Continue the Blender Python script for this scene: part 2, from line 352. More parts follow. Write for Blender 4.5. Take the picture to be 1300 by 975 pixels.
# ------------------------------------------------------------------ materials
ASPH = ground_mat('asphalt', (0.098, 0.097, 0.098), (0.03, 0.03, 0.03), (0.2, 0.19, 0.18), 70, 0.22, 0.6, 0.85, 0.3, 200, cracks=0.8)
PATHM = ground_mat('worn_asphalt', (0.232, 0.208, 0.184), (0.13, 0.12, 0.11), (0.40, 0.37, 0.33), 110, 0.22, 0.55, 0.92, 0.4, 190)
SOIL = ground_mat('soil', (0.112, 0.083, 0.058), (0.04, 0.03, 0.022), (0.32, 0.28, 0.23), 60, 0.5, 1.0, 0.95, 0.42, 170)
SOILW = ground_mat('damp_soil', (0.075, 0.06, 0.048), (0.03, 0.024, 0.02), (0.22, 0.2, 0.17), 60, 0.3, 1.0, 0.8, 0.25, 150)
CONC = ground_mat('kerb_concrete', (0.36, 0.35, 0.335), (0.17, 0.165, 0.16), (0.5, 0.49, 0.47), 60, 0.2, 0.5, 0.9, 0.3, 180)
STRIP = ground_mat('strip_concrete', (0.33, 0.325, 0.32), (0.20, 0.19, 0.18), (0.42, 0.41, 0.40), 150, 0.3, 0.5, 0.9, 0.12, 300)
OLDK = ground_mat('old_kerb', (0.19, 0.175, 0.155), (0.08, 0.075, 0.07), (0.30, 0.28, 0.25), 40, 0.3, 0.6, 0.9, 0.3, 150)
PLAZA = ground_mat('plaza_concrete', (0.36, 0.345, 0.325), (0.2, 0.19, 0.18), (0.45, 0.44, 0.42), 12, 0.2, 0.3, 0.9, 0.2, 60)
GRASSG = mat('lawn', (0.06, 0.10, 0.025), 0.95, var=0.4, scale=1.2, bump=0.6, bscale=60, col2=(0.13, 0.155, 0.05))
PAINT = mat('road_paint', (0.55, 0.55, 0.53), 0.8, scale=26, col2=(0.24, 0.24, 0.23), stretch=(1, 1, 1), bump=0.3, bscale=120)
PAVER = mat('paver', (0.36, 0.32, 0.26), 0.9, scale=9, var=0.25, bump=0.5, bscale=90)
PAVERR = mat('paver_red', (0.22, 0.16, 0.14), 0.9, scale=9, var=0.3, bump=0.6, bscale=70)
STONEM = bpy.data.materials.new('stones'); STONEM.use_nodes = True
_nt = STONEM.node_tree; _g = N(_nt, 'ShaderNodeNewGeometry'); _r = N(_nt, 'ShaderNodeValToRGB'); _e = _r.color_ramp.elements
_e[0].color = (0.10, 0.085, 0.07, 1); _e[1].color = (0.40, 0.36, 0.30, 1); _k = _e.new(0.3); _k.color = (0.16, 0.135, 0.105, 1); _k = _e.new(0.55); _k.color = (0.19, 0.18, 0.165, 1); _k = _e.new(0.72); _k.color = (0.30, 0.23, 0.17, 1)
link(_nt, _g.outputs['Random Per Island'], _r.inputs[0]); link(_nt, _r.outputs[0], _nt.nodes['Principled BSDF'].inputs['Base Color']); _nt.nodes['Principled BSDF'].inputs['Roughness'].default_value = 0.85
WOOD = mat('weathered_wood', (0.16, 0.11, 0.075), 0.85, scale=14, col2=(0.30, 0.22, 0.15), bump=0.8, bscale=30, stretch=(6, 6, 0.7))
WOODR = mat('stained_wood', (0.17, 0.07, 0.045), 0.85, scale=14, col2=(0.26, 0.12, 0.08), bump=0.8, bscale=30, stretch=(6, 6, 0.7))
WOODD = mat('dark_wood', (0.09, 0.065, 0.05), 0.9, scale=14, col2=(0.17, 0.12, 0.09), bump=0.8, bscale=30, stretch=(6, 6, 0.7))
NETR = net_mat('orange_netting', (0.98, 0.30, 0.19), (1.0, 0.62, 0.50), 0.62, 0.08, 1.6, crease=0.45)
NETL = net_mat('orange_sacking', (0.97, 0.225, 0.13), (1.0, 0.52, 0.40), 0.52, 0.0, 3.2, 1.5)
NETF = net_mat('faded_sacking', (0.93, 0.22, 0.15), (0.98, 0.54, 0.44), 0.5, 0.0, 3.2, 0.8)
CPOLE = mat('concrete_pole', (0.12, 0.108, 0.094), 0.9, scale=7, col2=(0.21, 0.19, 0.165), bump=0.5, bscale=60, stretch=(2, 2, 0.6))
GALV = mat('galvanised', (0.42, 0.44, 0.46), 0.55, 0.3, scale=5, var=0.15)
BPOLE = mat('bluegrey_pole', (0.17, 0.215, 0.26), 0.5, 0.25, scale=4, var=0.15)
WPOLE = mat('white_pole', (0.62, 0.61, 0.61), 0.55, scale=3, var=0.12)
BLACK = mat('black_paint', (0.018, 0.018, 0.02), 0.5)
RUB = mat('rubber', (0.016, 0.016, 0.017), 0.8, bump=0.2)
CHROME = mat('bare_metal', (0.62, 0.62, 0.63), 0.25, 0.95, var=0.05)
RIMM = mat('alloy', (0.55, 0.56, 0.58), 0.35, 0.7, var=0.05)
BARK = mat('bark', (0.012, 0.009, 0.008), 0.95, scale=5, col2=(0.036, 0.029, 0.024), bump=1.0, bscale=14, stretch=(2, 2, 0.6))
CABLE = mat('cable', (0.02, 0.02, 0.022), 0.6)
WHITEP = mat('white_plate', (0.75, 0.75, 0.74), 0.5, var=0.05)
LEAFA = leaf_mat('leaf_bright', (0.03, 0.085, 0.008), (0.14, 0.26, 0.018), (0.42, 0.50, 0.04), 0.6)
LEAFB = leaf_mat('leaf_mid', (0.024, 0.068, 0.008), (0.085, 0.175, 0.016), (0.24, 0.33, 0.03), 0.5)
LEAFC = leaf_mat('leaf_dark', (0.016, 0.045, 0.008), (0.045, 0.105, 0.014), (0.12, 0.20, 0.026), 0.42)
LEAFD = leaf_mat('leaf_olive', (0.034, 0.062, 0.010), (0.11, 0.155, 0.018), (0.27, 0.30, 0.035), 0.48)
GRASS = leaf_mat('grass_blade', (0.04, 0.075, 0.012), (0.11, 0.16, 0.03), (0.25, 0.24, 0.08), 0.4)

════

What the task requires: Emit verbatim the lines running from the one with "0.30, 0.035), 0.48)" through the last line of the data, both endpoints inclusive.

Task solution:
LEAFD = leaf_mat('leaf_olive', (0.034, 0.062, 0.010), (0.11, 0.155, 0.018), (0.27, 0.30, 0.035), 0.48)
GRASS = leaf_mat('grass_blade', (0.04, 0.075, 0.012), (0.11, 0.16, 0.03), (0.25, 0.24, 0.08), 0.4)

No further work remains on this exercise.